The Montessori Theory of Education


With the vast array of today’s schools offering a specialised education, how do parents choose which model of education is the most suitable for your child? Typically, it is either the one they had or the one they wished they had. This first instalment of our series looks at one of the most popular pedagogic approaches from a pre-primary level. Developed by the Italian pedagogue Maria Montessori and her son, Mario, from the early- to mid-20th Century, Montessori education has similarities to developmental psychology, the branch of psychology aimed at expanding and researching how humans transform throughout their lives. However, it is based primarily on constructivism, the idea that humans develop both understanding and significance by correlating their daily experiences with their individual thoughts; in simpler terms, relating theory to practice. The method rests on two fundamental tenants: relating children and adolescents with their surroundings, thereby developing their psychological self-construction, and exploiting the knowledge that children have an intuitive, a priori path of psychological growth.

What is the Montessori theory of education?

As a form of experiential learning, the Montessori approach implements several features fundamental to each phase of human development and the manner in which the articulation of these human tendencies is assisted by tailoring education. The features are abstraction, activity, communication, exactness, exploration, environmental manipulation, order, orientation, repetition, self-perfection, and purposeful activity (or work). Special emphasis on the surroundings enables children to become autonomous in relation to their individual psychological development. Such an environment includes: an arrangement aiding activity and movement; a clean environment that also promotes beauty and harmony; building surroundings that are consistent with the child’s needs; restricted use of special Montessori materials that only assist the child’s development (nothing superfluous); establishing an order; and the inclusion of nature both in- and outside the classroom.

Central to the Montessori approach is the realisation of four unique human development phases: the first begins from birth to the age of six, the second from the age of six to twelve, the third from 12 to 18, and the fourth from 18 to 24. Each of these phases contain dissimilar attributes, styles of learning, and necessities and, thus, require a dissimilar pedagogic approach to each phase. The most crucial, of course, is the first phase, where a child undergoes stark physio-psychological growth. The child uses his, or her, senses to explore and learn about the immediate surroundings, which helps in constructing identity, the concept of self, and the ability to function independently. The following three concepts further elucidate this.
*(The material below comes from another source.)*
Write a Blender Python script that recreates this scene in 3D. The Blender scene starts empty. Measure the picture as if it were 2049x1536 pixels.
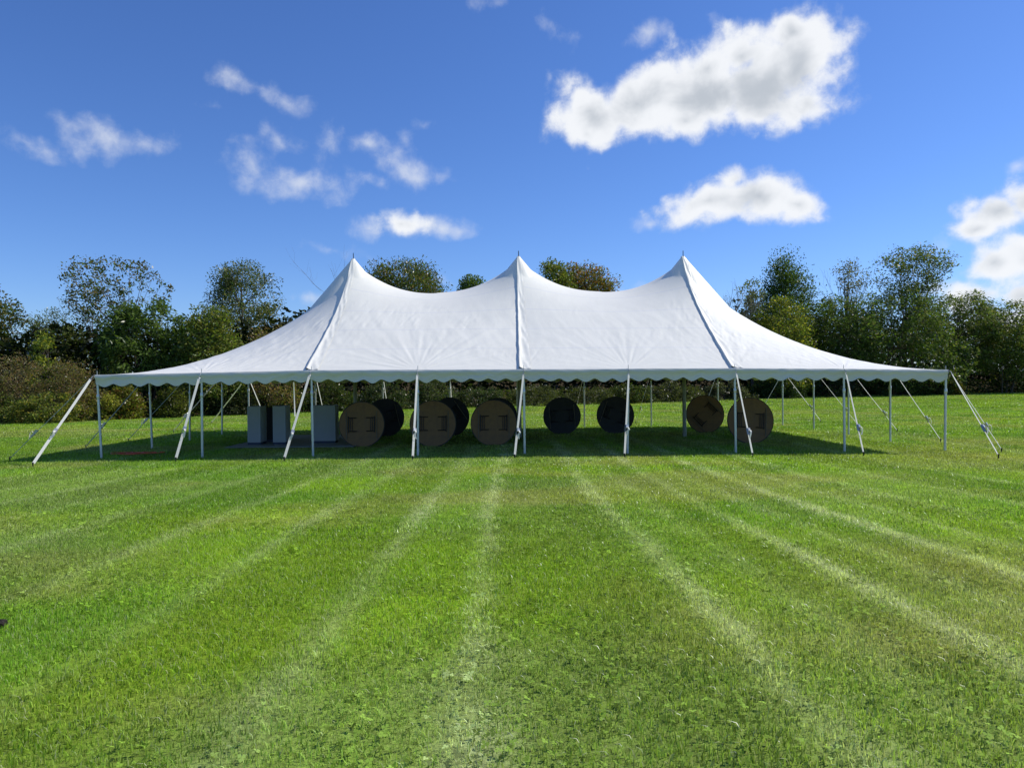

The Absorbent Mind, Sensitive Periods, and Normalisation

In the first phase, a young child’s ability to incorporate their environment’s sensory influence seamlessly, such as culture, language, and other stimuli, is unique to this phase and subsequently weakens. Furthermore, there are distinct stages in which the child is receptive towards a certain stimulus over another.

Maria Montessori termed these as “sensitive periods” and her pedagogic approach advises changes within the classroom environment, making available certain feasible activities and materials, to react to these periods, which are illustrated by the following diagram.

Montessori-DiagramFrom the age of three to six, “normalisation” develops due to child’s ability to focus engage in tasks for an extended period and display empathy for others, which supplies the developmental requirements of the child.

Educational Practices in Preschools

At the “primary” level, a characteristic Montessori classroom has 20 to 30 children between the ages of 2½ to 6 under a trained teacher and an assistant and contains either isolated or small clusters of child-sized chairs and tables. Shelves of child-height contain class materials, enabling the child to pick and perform a task he or she desires after the teacher presents the options in the beginning. Typically, the materials spur the physical skills of the child, with activities such as pouring and spooning, and develop materials for art, language, math, music, and sensory development, among others.

With this brief description of the Montessori pedagogic approach, parents can make significantly more informed decisions regarding the education of their child. This form of experiential learning has found worldwide renown, with the children becoming curious and naturally adapting to formal primary schooling.


  • Grazzini, Camillo (Jan–Feb 1988). “The Four Planes of Development: A Constructive Rhythm of Life”. Montessori Today 1(1): 7–8.
  • Montessori, Maria (1967). The Absorbent Mind. New York: Delta.
  • Montessori, Maria (1994). From Childhood to Adolescence. Oxford, England: ABC-Clio. pp. 7–16
  • Montessori, Mario (1966). The Human Tendencies and Montessori Education. Amsterdam: Association Montessori Internationale.